Поиски гравитационных волн продолжаются
Даже последнее обновление карты неба, полученное при помощи «Планка» и опубликованное в середине сентября, не сподвигло команду Bicep2 к пересмотру своей позиции. На карте виден и регион, исследованный южнополярной командой. Количества выявленной там галактической пыли в аккурат хватает, чтобы объяснить «открытие» с телескопа Bicep2 — без гравитационных волн.
Конечно же, это не означает, что сквозь клубы замутняющей взор пыли, не проступает слабый-слабый сигнал гравитационных волн. Сегодня Ковач и команда надеются, что точное сопоставление данных «Планка» и Bicep2 позволит его обнаружить. Результаты могут быть представлены до конца года.
Но в целом сегодня восходит звезда конкурентов Bicep2. С полдюжины других обсерваторий ищут в небе следы гравитационных волн, дошедших до нас с первых мгновений после большого взрыва. Зеркала их телескопов вглядываются в зоны, которые на карте «Планка» отличаются наименьшей запыленностью.

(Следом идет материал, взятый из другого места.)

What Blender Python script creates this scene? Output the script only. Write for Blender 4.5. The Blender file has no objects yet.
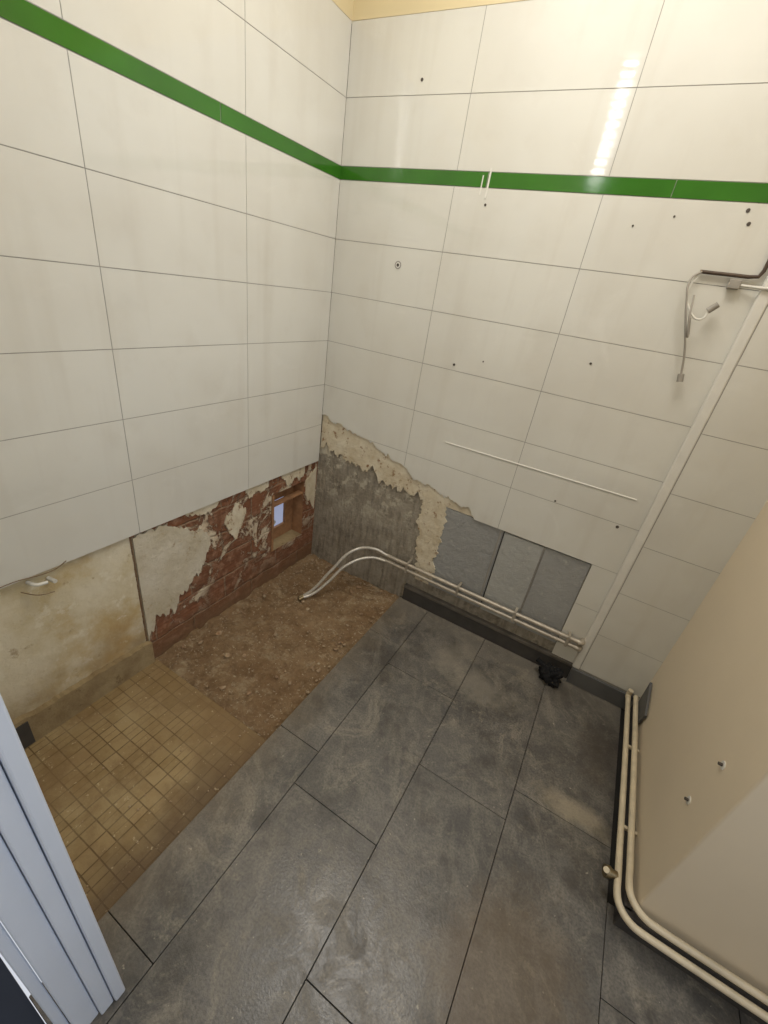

Таким образом, поиск свидетельств о «младенчестве» нашей вселенной не прекращается. «И здесь нам нужно вернуться к серьезной науке», — убежден Стейнхардт. Его принстонский коллега Спергель тоже считает, что «было бы лучше, если бы команда Bicep2 работала более тщательно». Вместе с тем в переполохе, вызванном ошибочным сообщением из Антарктиды, он видит повод для оптимизма: «Все это напомнило нам о том, какое значение получит открытие гравитационных волн — если когда-нибудь ученым действительно это удастся».